Your task is to print the material below exactly as presented.

## START

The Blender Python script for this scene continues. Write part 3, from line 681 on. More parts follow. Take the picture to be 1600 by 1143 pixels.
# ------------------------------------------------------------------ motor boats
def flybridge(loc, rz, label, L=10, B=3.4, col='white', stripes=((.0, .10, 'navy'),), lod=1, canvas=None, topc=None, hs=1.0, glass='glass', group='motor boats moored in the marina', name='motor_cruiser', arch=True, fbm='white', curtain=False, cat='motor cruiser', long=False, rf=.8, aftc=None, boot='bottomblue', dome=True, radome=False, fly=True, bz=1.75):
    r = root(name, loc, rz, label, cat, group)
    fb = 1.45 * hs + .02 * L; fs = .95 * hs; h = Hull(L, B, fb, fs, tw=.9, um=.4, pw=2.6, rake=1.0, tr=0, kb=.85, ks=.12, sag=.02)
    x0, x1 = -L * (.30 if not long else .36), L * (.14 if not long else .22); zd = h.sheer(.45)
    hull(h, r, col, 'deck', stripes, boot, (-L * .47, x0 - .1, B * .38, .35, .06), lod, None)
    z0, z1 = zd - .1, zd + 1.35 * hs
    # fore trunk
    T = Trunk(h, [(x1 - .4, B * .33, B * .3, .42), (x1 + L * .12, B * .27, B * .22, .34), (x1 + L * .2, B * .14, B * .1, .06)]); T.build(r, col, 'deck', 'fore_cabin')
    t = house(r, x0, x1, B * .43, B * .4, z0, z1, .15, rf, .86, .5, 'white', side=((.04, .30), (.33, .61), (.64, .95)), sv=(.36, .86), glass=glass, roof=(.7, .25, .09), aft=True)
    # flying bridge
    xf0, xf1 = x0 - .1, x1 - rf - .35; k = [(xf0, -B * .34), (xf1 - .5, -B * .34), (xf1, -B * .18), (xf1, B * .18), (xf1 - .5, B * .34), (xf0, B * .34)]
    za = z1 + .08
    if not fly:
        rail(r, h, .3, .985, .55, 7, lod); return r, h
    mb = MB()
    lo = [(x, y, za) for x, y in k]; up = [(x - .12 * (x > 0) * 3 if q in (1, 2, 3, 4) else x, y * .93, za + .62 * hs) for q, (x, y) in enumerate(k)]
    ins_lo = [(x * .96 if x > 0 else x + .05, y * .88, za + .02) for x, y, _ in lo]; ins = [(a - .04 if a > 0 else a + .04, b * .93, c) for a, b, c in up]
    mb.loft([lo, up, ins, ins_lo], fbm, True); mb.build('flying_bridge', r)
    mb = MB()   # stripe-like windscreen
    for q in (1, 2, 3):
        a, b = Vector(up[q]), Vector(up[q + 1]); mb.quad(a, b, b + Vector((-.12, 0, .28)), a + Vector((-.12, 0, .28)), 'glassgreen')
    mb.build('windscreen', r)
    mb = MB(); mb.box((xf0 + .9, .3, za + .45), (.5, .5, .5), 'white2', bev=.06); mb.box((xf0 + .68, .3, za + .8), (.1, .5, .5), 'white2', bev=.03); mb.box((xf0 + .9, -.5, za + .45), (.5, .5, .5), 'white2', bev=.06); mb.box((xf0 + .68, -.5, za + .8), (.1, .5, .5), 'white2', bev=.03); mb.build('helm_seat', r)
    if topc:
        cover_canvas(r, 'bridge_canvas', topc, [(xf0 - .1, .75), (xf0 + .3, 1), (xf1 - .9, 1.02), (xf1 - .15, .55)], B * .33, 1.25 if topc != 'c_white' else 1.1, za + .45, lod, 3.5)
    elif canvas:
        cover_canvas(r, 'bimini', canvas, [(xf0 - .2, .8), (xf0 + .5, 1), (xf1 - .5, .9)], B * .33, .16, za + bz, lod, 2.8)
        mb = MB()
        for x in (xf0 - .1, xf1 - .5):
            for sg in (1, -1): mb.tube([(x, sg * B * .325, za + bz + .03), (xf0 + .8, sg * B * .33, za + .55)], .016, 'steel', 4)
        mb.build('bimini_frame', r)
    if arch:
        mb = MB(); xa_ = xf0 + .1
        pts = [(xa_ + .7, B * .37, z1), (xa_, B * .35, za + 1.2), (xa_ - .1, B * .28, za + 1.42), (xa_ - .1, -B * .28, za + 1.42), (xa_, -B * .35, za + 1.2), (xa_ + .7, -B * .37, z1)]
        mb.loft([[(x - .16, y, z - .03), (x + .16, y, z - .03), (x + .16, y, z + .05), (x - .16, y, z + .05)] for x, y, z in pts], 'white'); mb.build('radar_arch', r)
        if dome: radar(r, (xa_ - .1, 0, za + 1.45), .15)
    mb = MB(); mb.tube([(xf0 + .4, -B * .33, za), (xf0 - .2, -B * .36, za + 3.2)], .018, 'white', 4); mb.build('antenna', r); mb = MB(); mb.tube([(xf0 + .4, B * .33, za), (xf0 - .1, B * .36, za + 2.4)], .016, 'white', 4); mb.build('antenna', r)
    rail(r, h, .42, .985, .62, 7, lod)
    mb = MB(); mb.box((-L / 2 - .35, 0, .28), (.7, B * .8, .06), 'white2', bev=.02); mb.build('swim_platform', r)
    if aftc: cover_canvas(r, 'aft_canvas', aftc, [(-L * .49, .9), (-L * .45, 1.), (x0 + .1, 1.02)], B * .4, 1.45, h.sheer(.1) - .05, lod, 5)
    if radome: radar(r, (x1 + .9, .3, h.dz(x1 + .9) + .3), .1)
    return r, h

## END

### SOLUTION FOR THIS EXERCISE
The Blender Python script for this scene continues. Write part 3, from line 681 on. More parts follow. Take the picture to be 1600 by 1143 pixels.
# ------------------------------------------------------------------ motor boats
def flybridge(loc, rz, label, L=10, B=3.4, col='white', stripes=((.0, .10, 'navy'),), lod=1, canvas=None, topc=None, hs=1.0, glass='glass', group='motor boats moored in the marina', name='motor_cruiser', arch=True, fbm='white', curtain=False, cat='motor cruiser', long=False, rf=.8, aftc=None, boot='bottomblue', dome=True, radome=False, fly=True, bz=1.75):
    r = root(name, loc, rz, label, cat, group)
    fb = 1.45 * hs + .02 * L; fs = .95 * hs; h = Hull(L, B, fb, fs, tw=.9, um=.4, pw=2.6, rake=1.0, tr=0, kb=.85, ks=.12, sag=.02)
    x0, x1 = -L * (.30 if not long else .36), L * (.14 if not long else .22); zd = h.sheer(.45)
    hull(h, r, col, 'deck', stripes, boot, (-L * .47, x0 - .1, B * .38, .35, .06), lod, None)
    z0, z1 = zd - .1, zd + 1.35 * hs
    # fore trunk
    T = Trunk(h, [(x1 - .4, B * .33, B * .3, .42), (x1 + L * .12, B * .27, B * .22, .34), (x1 + L * .2, B * .14, B * .1, .06)]); T.build(r, col, 'deck', 'fore_cabin')
    t = house(r, x0, x1, B * .43, B * .4, z0, z1, .15, rf, .86, .5, 'white', side=((.04, .30), (.33, .61), (.64, .95)), sv=(.36, .86), glass=glass, roof=(.7, .25, .09), aft=True)
    # flying bridge
    xf0, xf1 = x0 - .1, x1 - rf - .35; k = [(xf0, -B * .34), (xf1 - .5, -B * .34), (xf1, -B * .18), (xf1, B * .18), (xf1 - .5, B * .34), (xf0, B * .34)]
    za = z1 + .08
    if not fly:
        rail(r, h, .3, .985, .55, 7, lod); return r, h
    mb = MB()
    lo = [(x, y, za) for x, y in k]; up = [(x - .12 * (x > 0) * 3 if q in (1, 2, 3, 4) else x, y * .93, za + .62 * hs) for q, (x, y) in enumerate(k)]
    ins_lo = [(x * .96 if x > 0 else x + .05, y * .88, za + .02) for x, y, _ in lo]; ins = [(a - .04 if a > 0 else a + .04, b * .93, c) for a, b, c in up]
    mb.loft([lo, up, ins, ins_lo], fbm, True); mb.build('flying_bridge', r)
    mb = MB()   # stripe-like windscreen
    for q in (1, 2, 3):
        a, b = Vector(up[q]), Vector(up[q + 1]); mb.quad(a, b, b + Vector((-.12, 0, .28)), a + Vector((-.12, 0, .28)), 'glassgreen')
    mb.build('windscreen', r)
    mb = MB(); mb.box((xf0 + .9, .3, za + .45), (.5, .5, .5), 'white2', bev=.06); mb.box((xf0 + .68, .3, za + .8), (.1, .5, .5), 'white2', bev=.03); mb.box((xf0 + .9, -.5, za + .45), (.5, .5, .5), 'white2', bev=.06); mb.box((xf0 + .68, -.5, za + .8), (.1, .5, .5), 'white2', bev=.03); mb.build('helm_seat', r)
    if topc:
        cover_canvas(r, 'bridge_canvas', topc, [(xf0 - .1, .75), (xf0 + .3, 1), (xf1 - .9, 1.02), (xf1 - .15, .55)], B * .33, 1.25 if topc != 'c_white' else 1.1, za + .45, lod, 3.5)
    elif canvas:
        cover_canvas(r, 'bimini', canvas, [(xf0 - .2, .8), (xf0 + .5, 1), (xf1 - .5, .9)], B * .33, .16, za + bz, lod, 2.8)
        mb = MB()
        for x in (xf0 - .1, xf1 - .5):
            for sg in (1, -1): mb.tube([(x, sg * B * .325, za + bz + .03), (xf0 + .8, sg * B * .33, za + .55)], .016, 'steel', 4)
        mb.build('bimini_frame', r)
    if arch:
        mb = MB(); xa_ = xf0 + .1
        pts = [(xa_ + .7, B * .37, z1), (xa_, B * .35, za + 1.2), (xa_ - .1, B * .28, za + 1.42), (xa_ - .1, -B * .28, za + 1.42), (xa_, -B * .35, za + 1.2), (xa_ + .7, -B * .37, z1)]
        mb.loft([[(x - .16, y, z - .03), (x + .16, y, z - .03), (x + .16, y, z + .05), (x - .16, y, z + .05)] for x, y, z in pts], 'white'); mb.build('radar_arch', r)
        if dome: radar(r, (xa_ - .1, 0, za + 1.45), .15)
    mb = MB(); mb.tube([(xf0 + .4, -B * .33, za), (xf0 - .2, -B * .36, za + 3.2)], .018, 'white', 4); mb.build('antenna', r); mb = MB(); mb.tube([(xf0 + .4, B * .33, za), (xf0 - .1, B * .36, za + 2.4)], .016, 'white', 4); mb.build('antenna', r)
    rail(r, h, .42, .985, .62, 7, lod)
    mb = MB(); mb.box((-L / 2 - .35, 0, .28), (.7, B * .8, .06), 'white2', bev=.02); mb.build('swim_platform', r)
    if aftc: cover_canvas(r, 'aft_canvas', aftc, [(-L * .49, .9), (-L * .45, 1.), (x0 + .1, 1.02)], B * .4, 1.45, h.sheer(.1) - .05, lod, 5)
    if radome: radar(r, (x1 + .9, .3, h.dz(x1 + .9) + .3), .1)
    return r, h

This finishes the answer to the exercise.